══ Exercise inputs ══

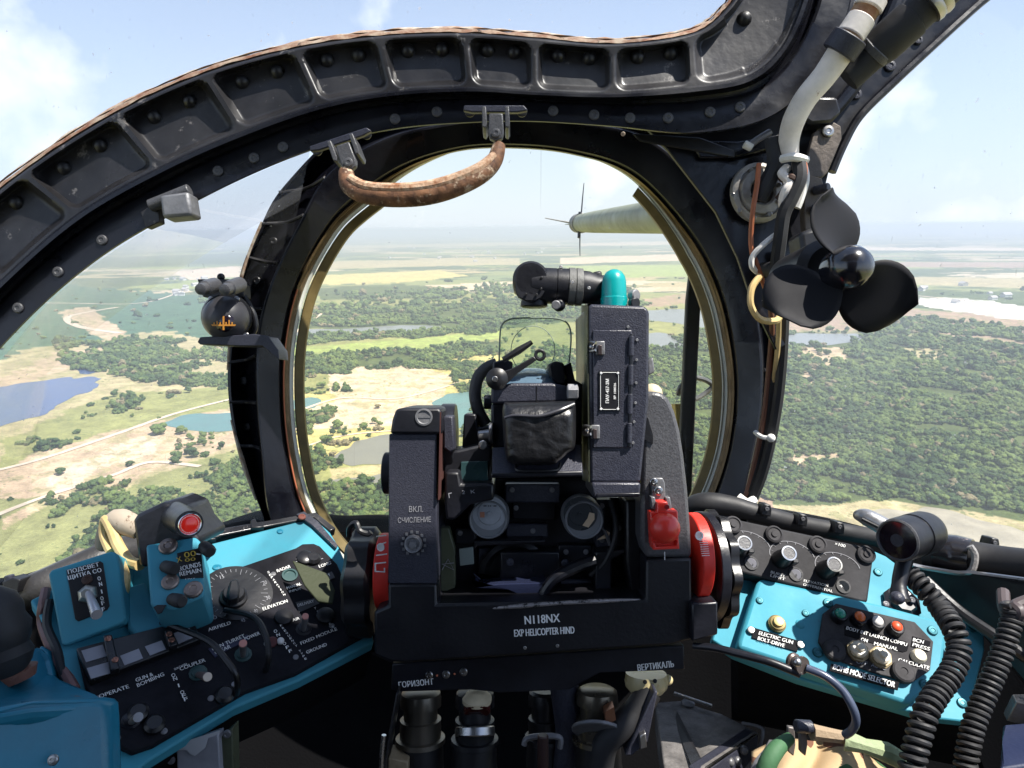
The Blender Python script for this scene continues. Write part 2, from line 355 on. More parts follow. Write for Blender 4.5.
def cover(X, Y):
    px, py = topx(X, Y); R = np.hypot(X, Y)
    wx = (fbm(X, Y, 55, 3)-.5)*2; wy = (fbm(X, Y, 55, 9)-.5)*2
    C = np.zeros(X.shape+(4,)); inb = np.isfinite(px)
    base = np.where(fbm(X, Y, 400, 21)[..., None] > .5, np.array(GRASS), np.array(DRY)); C[..., :3] = base
    near = R < 1500; C[..., 3] = np.clip((1900-R)/700, 0, 1)
    for c, poly, amp in COVER:
        m = inpoly(np.nan_to_num(px, nan=-9999)+wx*amp*4, np.nan_to_num(py, nan=-9999)+wy*amp*1.6, poly) & inb
        C[m, :3] = c; C[m, 3] = 1
    k = .75+.5*fbm(X, Y, 30, 40)
    sc = (fbm(X, Y, 12, 77) > .60) & (C[..., 0] > .25) & (R < 2500)
    C[..., :3] *= k[..., None]; C[sc, :3] = C[sc, :3]*.5+np.array(SCRUB)*.5
    return C
az = np.radians(np.concatenate([np.arange(-180, -62, 4), np.arange(-62, 62, .11), np.arange(62, 180, 4)]))
dep = np.concatenate([np.linspace(.2, 4, 110), np.linspace(4.05, 34, 330), np.linspace(36, 88, 12)])
rr = ALT/np.tan(np.radians(dep)); A, Rr = np.meshgrid(az, rr); GX = Rr*np.sin(A); GY = Rr*np.cos(A)
CC = cover(GX, GY); ny, nx = GX.shape
me = bpy.data.meshes.new('ground')
vv = np.stack([GX, GY, np.zeros_like(GX)], -1).reshape(-1, 3)
idx = np.arange(ny*nx).reshape(ny, nx); nxt = np.roll(idx, -1, 1)
q = np.stack([idx[:-1], idx[1:], nxt[1:], nxt[:-1]], -1).reshape(-1, 4)
vv = np.vstack([vv, [[0, 0, 0]]]); last = idx[-1]; tri = np.stack([last, np.full(nx, ny*nx), np.roll(last, -1)], -1)
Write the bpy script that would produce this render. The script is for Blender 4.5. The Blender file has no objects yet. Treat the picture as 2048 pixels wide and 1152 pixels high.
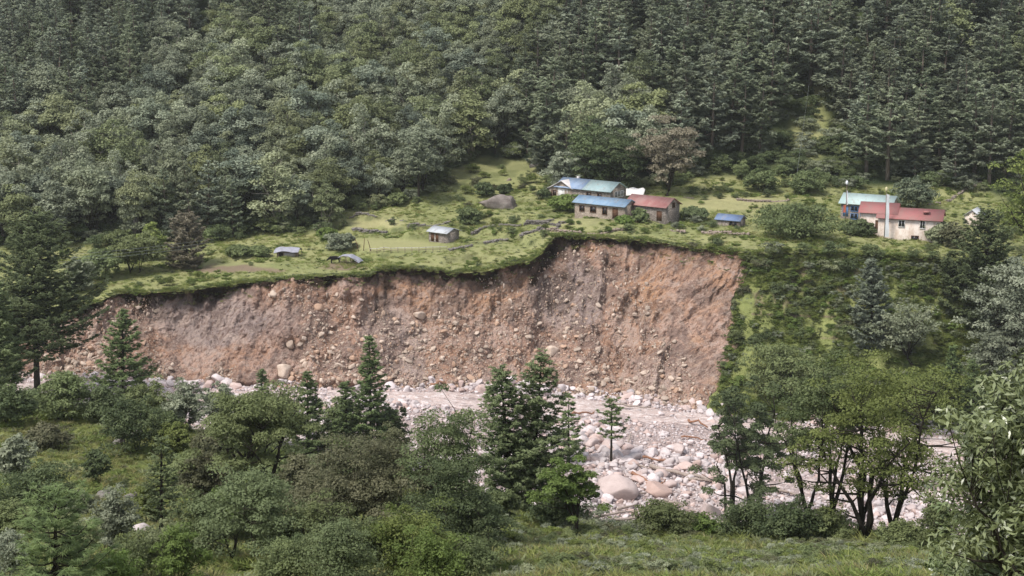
import bpy, math, random
import numpy as np
from math import radians as R
random.seed(7)
RNG = np.random.default_rng(11)
sc = bpy.context.scene
COL = sc.collection

# ---------------------------------------------------------------- camera, sky, sun, exposure
F = 3151.0                      # focal length in pixels of the 2048 wide photograph
PITCH = math.atan(656.0 / F)
cam_d = bpy.data.cameras.new('camera'); cam = bpy.data.objects.new('camera', cam_d); COL.objects.link(cam)
cam_d.sensor_width = 36.0; cam_d.lens = 36.0 * F / 2048.0
cam_d.clip_start = 0.5; cam_d.clip_end = 5000.0
cam.location = (0, 0, 0); cam.rotation_euler = (math.pi / 2 - PITCH, 0, 0)
sc.camera = cam
SUN_EL, SUN_AZ = 58.0, -128.0    # degrees; azimuth from +Y (into the picture), negative = towards the left
SUN_AZ_W = R(SUN_AZ)
w = bpy.data.worlds.new('World'); sc.world = w; w.use_nodes = True
nt = w.node_tree; nt.nodes.clear()
sky = nt.nodes.new('ShaderNodeTexSky'); sky.sky_type = 'NISHITA'; sky.sun_disc = False
sky.sun_elevation = R(SUN_EL); sky.sun_rotation = SUN_AZ_W
sky.air_density = 1.0; sky.dust_density = 3.0; sky.ozone_density = 1.0; sky.altitude = 2000
bgn = nt.nodes.new('ShaderNodeBackground'); bgn.inputs['Strength'].default_value = 0.15
wo = nt.nodes.new('ShaderNodeOutputWorld')
hsv = nt.nodes.new('ShaderNodeHueSaturation'); hsv.inputs['Saturation'].default_value = 0.35   # overcast: a greyer sky
nt.links.new(sky.outputs[0], hsv.inputs['Color']); nt.links.new(hsv.outputs[0], bgn.inputs[0]); nt.links.new(bgn.outputs[0], wo.inputs[0])
sun_d = bpy.data.lights.new('sun', 'SUN'); sun_d.energy = 2.5; sun_d.angle = R(15); sun_d.color = (1.0, 0.95, 0.88)
sun = bpy.data.objects.new('sun', sun_d); COL.objects.link(sun)
sun.rotation_euler = (R(90 - SUN_EL), 0, math.pi - SUN_AZ_W)
sc.view_settings.view_transform = 'Standard'; sc.view_settings.look = 'None'
sc.view_settings.exposure = 0.8; sc.view_settings.gamma = 1.0
sc.cycles.max_bounces = 5; sc.cycles.diffuse_bounces = 3; sc.cycles.transmission_bounces = 3
sc.cycles.volume_bounces = 1; sc.cycles.use_denoising = True

# ---------------------------------------------------------------- projection helpers
CP, SP = math.cos(PITCH), math.sin(PITCH)
def P(px, py, D):
    """point on the ray of a photo pixel at depth D (metres along +Y)"""
    a = (px - 1024.0) / F; b = (576.0 - py) / F
    dx, dy, dz = a, CP + b * SP, -SP + b * CP
    return np.array([dx * D / dy, D, dz * D / dy])
def proj(x, y, z):
    f = y * CP - z * SP; u = y * SP + z * CP
    return 1024 + F * x / f, 576 - F * u / f
def colc(px, py):
    p = P(px, py, 100.0); return p[0] / 100.0

# ---------------------------------------------------------------- noise
def _hash(ix, iy, iz, seed):
    h = (ix * 374761393 + iy * 668265263 + iz * 1274126177 + seed * 974711) & 0xFFFFFFFF
    h = ((h ^ (h >> 13)) * 1274126177) & 0xFFFFFFFF
    h = ((h ^ (h >> 16)) * 2246822519) & 0xFFFFFFFF
    return ((h ^ (h >> 15)) & 0xFFFF) / 32767.5 - 1.0
def vnoise(x, y, z, seed=0):
    x = np.asarray(x, float); y = np.asarray(y, float); z = np.asarray(z, float)
    x, y, z = np.broadcast_arrays(x, y, z)
    ix, iy, iz = np.floor(x).astype(np.int64), np.floor(y).astype(np.int64), np.floor(z).astype(np.int64)
    fx, fy, fz = x - ix, y - iy, z - iz
    fx = fx * fx * (3 - 2 * fx); fy = fy * fy * (3 - 2 * fy); fz = fz * fz * (3 - 2 * fz)
    r = 0
    for dx in (0, 1):
        wx = fx if dx else 1 - fx
        for dy in (0, 1):
            wy = fy if dy else 1 - fy
            for dz in (0, 1):
                wz = fz if dz else 1 - fz
                r = r + wx * wy * wz * _hash(ix + dx, iy + dy, iz + dz, seed)
    return r
def fbm(x, y, z, oct=4, seed=0, gain=0.5):
    r = 0; a = 1.0; f = 1.0
    for i in range(oct):
        r = r + a * vnoise(np.asarray(x) * f, np.asarray(y) * f, np.asarray(z) * f, seed + i * 17); a *= gain; f *= 2.03
    return r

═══

**Direction:** Copy out each line of the data containing the string "from".

**Finished exercise:**
The Blender Python script for this scene continues. Write part 2, from line 355 on. More parts follow. Write for Blender 4.5.
from math import radians as R
SUN_EL, SUN_AZ = 58.0, -128.0    # degrees; azimuth from +Y (into the picture), negative = towards the left